LDGR’s latest show explores the trope across eras, featuring artwork from the likes of Francis Bacon, Mickalene Thomas, Egon Schiele, and Andy Warhol

Last night on the Upper East Side, Rear View opened at LDGR—“a transhistorical selection of over 60 paintings, sculptures, works on paper, and photographs that explore representation of the human figure as seen from behind.” In other words, a gallery show centering the ass, featuring work from the likes of Francis Bacon, Mickalene Thomas, Edgar Degas, Carrie Mae Weems, Yoko Ono, Lucian Freud, René Magritte, Egon Schiele, Andy Warhol, and more.

Left: Jenny Saville. Juncture 1994. Oil on canvas 120⅛ x 66¼ inches (305.1 x 168.3 cm). Right: Andy Warhol. Walking Torso. 1977. Synthetic polymer and silkscreen inks on canvas. Framed Dimensions: 50 x 40⅛ inches (127 x 101.9 cm).

The show meditates on the trope of the Rükenfigure (literally, “figure from the back”)—a compositional device coined in the early-1800s by German painter Caspar David Friedrich. Giotto was among the first to employ it in practice, “turning the backs of Christ’s mourners” to create depth of field in his 14th-century religious frescoes. “[The Rükenfigure] functions as a placeholder we can imaginatively occupy, allowing us a virtual existence in the landscape,” Artsy quotes historian Julian Jason Haladyn. “[The] distance, however, requires us to be more actively involved in the experience of the painting if we are to enter its world.” Put simply, the paradox of the trope forges connection; drawing us in close, only to remind us of our separation from the artwork.

Rear View is expertly curated, spanning movements and styles: Francisco Botero’s The Bathroom is surreal and vibrant, featuring a woman who gazes at herself in the mirror, wearing nothing but heels and a headband, waiting for her tub to fill. Barkley L. Hendricks’s Pat’s Back is more minimalistic—a standing figure, grasping one arm behind her back, against a pure white backdrop. There’s Impressionist work, and highly abstract work, and pieces that stretch the bounds of what a Rükenfigure can be; Domenico Gnoli’s Back View ignores the human figure altogether, depicting, simply, the backside of a frame.

Left: Issy Wood. Health and hotness. 2018. Oil on linen. 111316 x 9716 inches (30 x 24 cm). Right: Barkley L. Hendricks. Pat’s Back. 1968. Oil on canvas 60¼ x 60¼ inches (153 x 153 cm). Framed: 61¾ x 61¾ x 2⅛ inches (156.8 x 156.8 x 5.4 cm).

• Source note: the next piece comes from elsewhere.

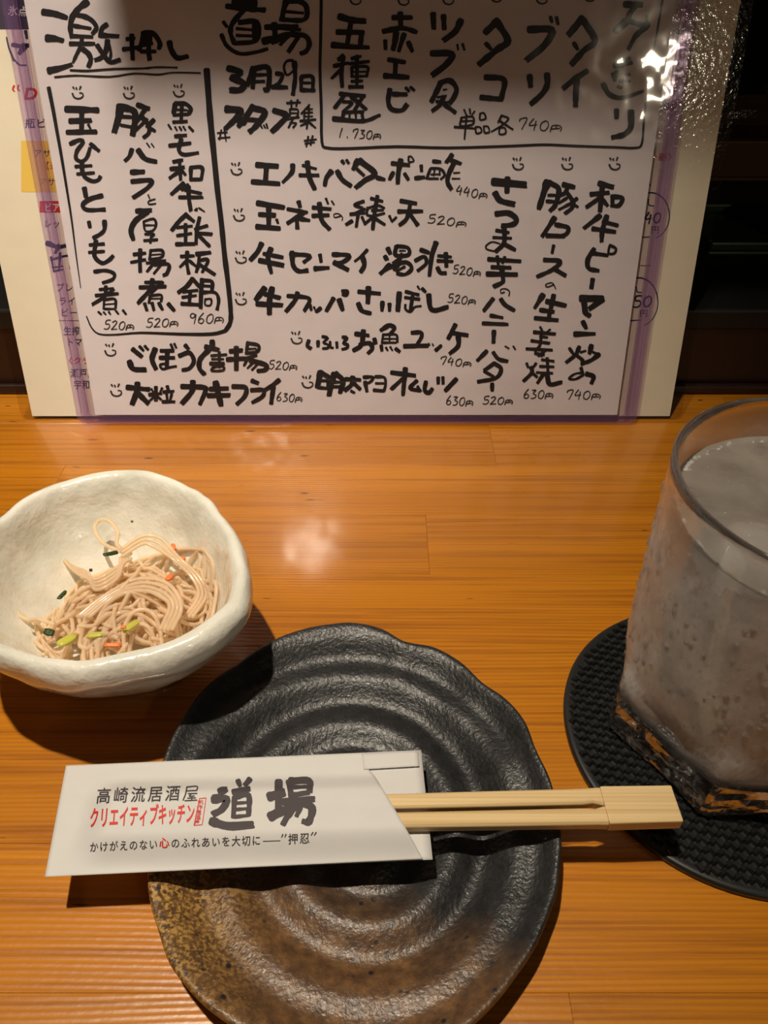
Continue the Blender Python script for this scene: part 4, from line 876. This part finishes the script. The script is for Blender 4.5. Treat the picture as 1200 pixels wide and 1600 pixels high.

The show is the counterpart to Full Frontal—exploring, of course, artworks featuring frontal nudity—housed on the gallery’s second floor. Viewed in tandem, they’re a reflection of the naked body’s place in visual culture, in terms of politics, sexuality, morality, and censorship. “Rear View provides a lens onto this specific genre as it pertains to artists’ desire to capture a range of human states and emotions—contemplation, longing, voyeurism, refusal, fetishism, and defiance,” reads a statement from LDGR, “while drawing our attention to the act of looking itself and to the viewer’s role in constructing meaning and identity.”